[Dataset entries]
+++++

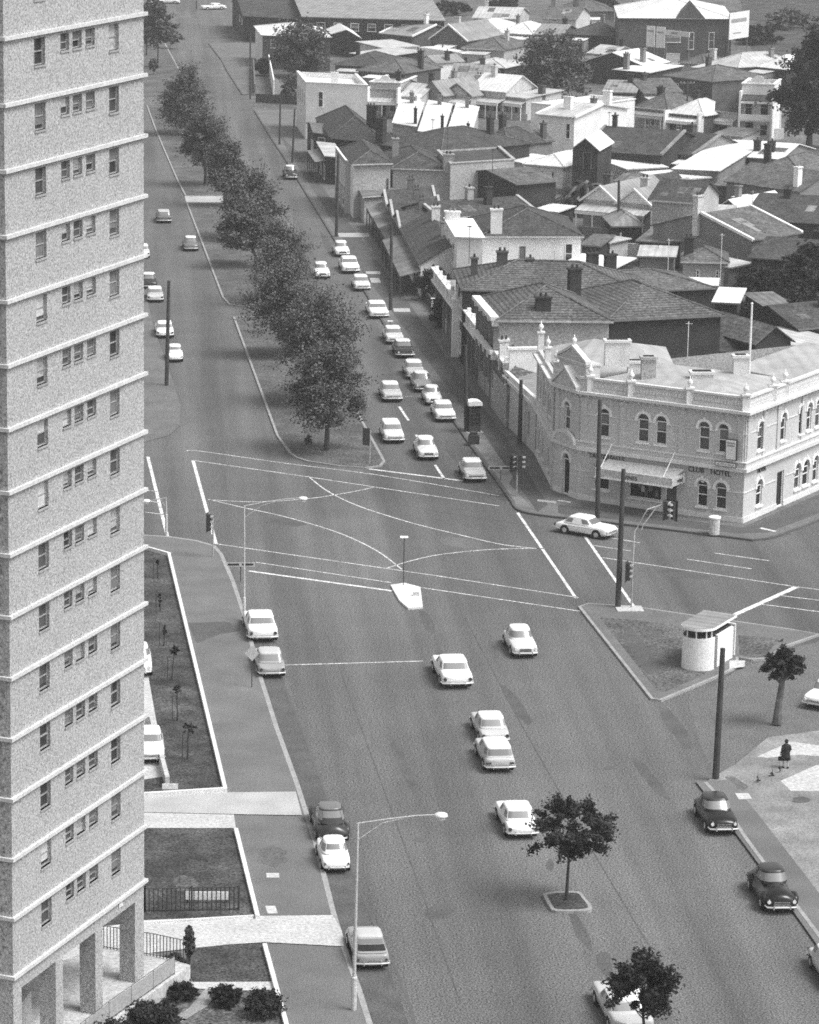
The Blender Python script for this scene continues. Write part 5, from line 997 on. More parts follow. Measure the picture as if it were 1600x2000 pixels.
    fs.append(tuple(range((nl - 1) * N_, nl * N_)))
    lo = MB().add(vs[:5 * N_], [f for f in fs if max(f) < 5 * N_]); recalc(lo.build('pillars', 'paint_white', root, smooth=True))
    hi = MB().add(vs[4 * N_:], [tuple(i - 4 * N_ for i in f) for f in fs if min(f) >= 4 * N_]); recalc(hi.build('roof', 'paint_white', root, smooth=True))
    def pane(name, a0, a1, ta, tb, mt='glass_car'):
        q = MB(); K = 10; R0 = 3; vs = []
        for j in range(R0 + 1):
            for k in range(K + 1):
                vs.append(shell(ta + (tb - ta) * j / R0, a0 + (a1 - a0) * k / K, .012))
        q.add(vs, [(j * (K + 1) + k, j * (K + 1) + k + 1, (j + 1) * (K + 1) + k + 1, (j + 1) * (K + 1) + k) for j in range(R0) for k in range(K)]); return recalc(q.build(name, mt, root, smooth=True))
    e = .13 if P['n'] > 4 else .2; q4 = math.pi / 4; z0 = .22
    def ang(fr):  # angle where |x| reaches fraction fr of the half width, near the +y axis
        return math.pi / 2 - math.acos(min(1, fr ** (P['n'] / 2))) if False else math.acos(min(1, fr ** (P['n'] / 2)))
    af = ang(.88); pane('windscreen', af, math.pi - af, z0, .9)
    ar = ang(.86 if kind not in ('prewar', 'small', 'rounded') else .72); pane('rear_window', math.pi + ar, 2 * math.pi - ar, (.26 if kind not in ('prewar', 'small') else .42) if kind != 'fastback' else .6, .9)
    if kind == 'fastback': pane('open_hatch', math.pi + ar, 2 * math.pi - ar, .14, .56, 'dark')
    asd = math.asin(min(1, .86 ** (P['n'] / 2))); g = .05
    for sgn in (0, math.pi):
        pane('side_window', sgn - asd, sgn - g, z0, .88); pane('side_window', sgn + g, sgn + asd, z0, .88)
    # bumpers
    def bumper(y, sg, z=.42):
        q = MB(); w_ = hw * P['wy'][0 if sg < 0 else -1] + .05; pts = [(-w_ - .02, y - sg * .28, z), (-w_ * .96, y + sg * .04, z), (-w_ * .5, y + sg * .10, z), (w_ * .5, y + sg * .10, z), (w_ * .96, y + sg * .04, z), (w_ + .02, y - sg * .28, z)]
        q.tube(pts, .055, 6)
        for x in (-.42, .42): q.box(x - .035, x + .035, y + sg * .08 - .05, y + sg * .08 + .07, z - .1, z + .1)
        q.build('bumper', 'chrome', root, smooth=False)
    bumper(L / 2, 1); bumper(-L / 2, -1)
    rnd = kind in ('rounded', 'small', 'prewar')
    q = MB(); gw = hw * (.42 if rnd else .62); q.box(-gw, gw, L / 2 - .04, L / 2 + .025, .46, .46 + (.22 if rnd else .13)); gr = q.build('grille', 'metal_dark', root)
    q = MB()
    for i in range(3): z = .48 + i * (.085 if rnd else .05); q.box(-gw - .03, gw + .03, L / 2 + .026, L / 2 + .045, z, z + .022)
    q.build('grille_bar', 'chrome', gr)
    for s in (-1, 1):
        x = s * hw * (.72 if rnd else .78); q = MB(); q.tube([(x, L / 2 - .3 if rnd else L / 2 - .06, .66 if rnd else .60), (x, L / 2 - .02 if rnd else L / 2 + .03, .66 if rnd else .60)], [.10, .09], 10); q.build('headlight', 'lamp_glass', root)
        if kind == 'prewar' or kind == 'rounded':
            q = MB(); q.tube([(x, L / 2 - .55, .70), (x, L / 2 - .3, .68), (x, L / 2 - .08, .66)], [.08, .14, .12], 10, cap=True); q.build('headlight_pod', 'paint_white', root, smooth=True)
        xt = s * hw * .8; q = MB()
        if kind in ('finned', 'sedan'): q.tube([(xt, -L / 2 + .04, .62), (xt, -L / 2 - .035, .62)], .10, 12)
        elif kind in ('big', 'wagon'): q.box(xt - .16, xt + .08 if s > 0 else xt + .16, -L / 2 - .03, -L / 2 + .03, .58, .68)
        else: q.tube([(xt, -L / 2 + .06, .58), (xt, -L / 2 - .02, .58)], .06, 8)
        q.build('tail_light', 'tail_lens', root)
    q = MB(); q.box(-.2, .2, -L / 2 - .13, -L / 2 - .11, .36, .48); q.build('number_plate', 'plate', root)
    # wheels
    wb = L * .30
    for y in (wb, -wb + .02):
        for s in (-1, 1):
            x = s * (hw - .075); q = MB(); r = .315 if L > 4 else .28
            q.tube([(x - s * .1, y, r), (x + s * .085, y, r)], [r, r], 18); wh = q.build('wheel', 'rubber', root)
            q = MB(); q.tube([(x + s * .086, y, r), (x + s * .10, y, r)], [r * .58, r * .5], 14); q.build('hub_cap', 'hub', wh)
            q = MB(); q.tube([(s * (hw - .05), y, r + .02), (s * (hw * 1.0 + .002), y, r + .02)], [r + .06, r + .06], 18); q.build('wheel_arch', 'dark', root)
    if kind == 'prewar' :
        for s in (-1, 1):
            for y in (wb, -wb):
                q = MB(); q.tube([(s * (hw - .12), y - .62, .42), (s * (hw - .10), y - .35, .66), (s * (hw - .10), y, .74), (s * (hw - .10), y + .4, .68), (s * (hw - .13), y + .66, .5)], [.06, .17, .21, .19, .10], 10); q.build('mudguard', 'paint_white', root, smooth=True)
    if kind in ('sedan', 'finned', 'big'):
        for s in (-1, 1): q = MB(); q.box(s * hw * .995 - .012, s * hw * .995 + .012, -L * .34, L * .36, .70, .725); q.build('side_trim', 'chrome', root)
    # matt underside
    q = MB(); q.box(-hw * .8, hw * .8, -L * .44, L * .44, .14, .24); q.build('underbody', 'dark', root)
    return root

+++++

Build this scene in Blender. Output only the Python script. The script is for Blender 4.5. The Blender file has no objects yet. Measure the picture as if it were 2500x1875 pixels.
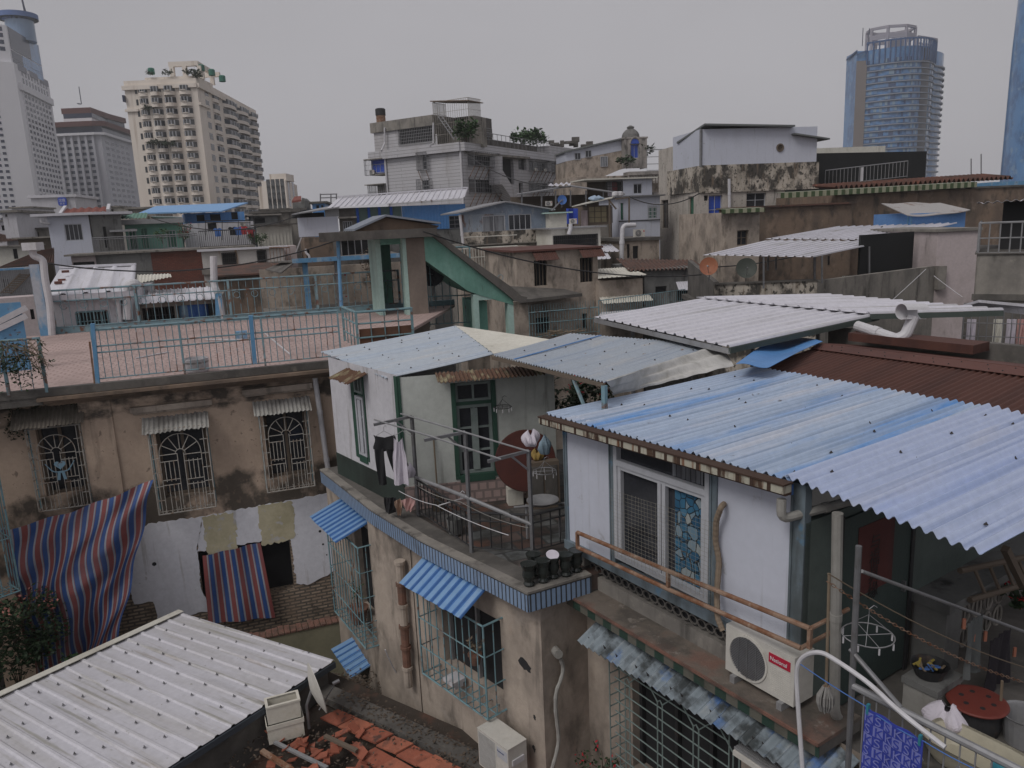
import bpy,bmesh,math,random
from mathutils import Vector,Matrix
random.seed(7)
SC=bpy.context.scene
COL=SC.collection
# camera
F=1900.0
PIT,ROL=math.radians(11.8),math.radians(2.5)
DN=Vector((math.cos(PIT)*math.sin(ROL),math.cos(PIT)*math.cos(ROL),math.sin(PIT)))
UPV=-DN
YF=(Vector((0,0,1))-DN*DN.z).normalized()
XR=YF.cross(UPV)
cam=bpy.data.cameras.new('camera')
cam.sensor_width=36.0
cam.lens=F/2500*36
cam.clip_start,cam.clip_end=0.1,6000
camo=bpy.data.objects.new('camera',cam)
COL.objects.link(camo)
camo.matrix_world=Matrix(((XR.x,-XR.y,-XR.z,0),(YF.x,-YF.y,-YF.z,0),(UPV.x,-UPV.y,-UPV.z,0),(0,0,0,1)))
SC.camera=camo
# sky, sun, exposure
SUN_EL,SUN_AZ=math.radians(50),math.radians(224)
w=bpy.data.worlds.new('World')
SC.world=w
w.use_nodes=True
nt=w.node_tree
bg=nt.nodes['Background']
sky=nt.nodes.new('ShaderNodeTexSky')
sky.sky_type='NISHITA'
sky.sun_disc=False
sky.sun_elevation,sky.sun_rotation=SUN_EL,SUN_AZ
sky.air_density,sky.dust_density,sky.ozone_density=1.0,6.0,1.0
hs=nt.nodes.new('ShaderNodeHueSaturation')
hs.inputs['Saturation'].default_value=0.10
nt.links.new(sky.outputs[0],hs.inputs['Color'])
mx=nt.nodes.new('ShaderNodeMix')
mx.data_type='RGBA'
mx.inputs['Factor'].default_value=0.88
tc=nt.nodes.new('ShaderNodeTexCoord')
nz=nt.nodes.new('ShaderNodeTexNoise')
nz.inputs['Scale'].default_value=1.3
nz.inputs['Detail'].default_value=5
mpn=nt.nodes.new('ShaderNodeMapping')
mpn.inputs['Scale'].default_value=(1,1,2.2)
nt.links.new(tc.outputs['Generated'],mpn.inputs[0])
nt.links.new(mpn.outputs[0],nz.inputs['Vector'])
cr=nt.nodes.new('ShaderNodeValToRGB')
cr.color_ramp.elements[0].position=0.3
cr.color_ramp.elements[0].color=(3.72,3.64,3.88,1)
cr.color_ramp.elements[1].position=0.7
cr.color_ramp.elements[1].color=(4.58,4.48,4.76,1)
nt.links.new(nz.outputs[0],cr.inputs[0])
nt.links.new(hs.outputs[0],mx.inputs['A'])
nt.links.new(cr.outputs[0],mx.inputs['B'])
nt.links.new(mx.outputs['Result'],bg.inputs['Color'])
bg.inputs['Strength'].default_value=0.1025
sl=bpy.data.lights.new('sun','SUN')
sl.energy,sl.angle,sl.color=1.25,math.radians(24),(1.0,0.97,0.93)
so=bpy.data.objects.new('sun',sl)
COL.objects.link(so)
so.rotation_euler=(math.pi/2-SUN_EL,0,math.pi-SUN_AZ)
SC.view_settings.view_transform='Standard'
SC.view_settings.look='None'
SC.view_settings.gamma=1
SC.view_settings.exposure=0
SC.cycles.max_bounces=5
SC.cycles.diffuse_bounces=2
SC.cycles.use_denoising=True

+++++

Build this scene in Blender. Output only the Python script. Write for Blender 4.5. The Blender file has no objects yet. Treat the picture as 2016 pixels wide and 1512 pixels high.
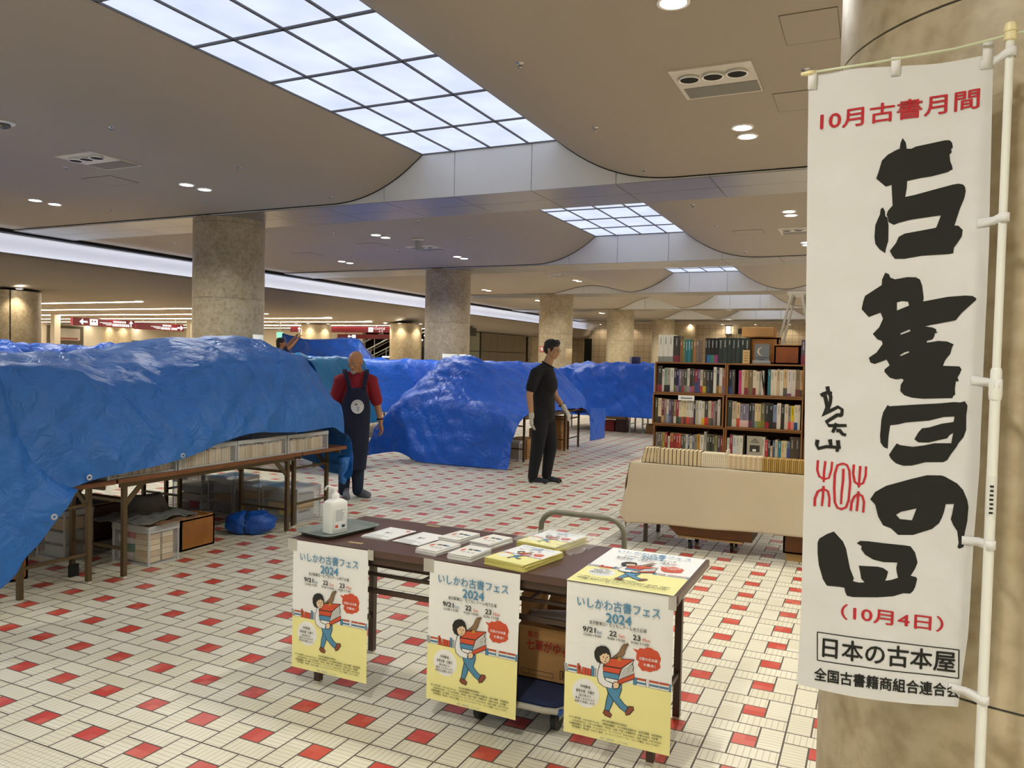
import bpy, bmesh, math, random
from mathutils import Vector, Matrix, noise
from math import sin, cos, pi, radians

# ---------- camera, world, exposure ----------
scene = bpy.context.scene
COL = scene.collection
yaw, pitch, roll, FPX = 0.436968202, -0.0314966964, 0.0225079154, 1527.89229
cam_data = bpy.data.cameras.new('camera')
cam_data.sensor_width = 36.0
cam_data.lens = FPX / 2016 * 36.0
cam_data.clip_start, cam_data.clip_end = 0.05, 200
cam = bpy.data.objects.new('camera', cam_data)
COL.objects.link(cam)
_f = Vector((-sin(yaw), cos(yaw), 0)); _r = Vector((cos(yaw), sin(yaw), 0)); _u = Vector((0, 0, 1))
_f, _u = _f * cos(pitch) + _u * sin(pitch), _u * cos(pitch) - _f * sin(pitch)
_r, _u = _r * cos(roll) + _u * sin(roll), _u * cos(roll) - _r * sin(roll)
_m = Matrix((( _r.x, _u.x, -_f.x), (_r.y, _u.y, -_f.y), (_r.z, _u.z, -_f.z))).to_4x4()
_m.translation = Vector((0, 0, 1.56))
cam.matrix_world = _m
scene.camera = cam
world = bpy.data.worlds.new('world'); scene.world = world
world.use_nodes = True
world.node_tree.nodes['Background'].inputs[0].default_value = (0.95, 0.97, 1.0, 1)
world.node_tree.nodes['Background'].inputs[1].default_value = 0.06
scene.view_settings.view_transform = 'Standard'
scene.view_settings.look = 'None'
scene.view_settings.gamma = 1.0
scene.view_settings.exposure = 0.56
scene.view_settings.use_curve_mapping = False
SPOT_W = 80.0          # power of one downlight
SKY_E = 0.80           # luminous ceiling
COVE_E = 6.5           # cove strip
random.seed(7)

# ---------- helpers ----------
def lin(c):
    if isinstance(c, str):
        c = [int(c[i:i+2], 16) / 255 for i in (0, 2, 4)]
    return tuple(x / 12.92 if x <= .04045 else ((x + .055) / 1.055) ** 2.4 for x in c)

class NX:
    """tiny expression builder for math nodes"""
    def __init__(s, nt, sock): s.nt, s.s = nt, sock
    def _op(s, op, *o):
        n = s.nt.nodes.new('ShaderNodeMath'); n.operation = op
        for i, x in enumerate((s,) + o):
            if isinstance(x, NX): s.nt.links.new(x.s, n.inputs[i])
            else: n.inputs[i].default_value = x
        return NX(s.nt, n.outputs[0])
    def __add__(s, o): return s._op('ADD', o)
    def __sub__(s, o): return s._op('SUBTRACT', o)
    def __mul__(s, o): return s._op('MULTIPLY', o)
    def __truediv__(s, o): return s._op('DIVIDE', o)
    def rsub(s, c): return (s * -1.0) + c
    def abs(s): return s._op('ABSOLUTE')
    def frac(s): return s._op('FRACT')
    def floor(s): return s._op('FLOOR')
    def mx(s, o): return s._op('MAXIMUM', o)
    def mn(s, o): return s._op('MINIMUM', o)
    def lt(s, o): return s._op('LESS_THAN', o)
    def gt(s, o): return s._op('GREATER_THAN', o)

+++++

__Aim__.
From the listing above, copy all lines holding the word "only".

__Expected output__.
Build this scene in Blender. Output only the Python script. The script is for Blender 4.5. The Blender file has no objects yet. Measure the picture as if it were 2500x1875 pixels.
Build this scene in Blender. Output only the Python script. Write for Blender 4.5. The Blender file has no objects yet. Treat the picture as 2016 pixels wide and 1512 pixels high.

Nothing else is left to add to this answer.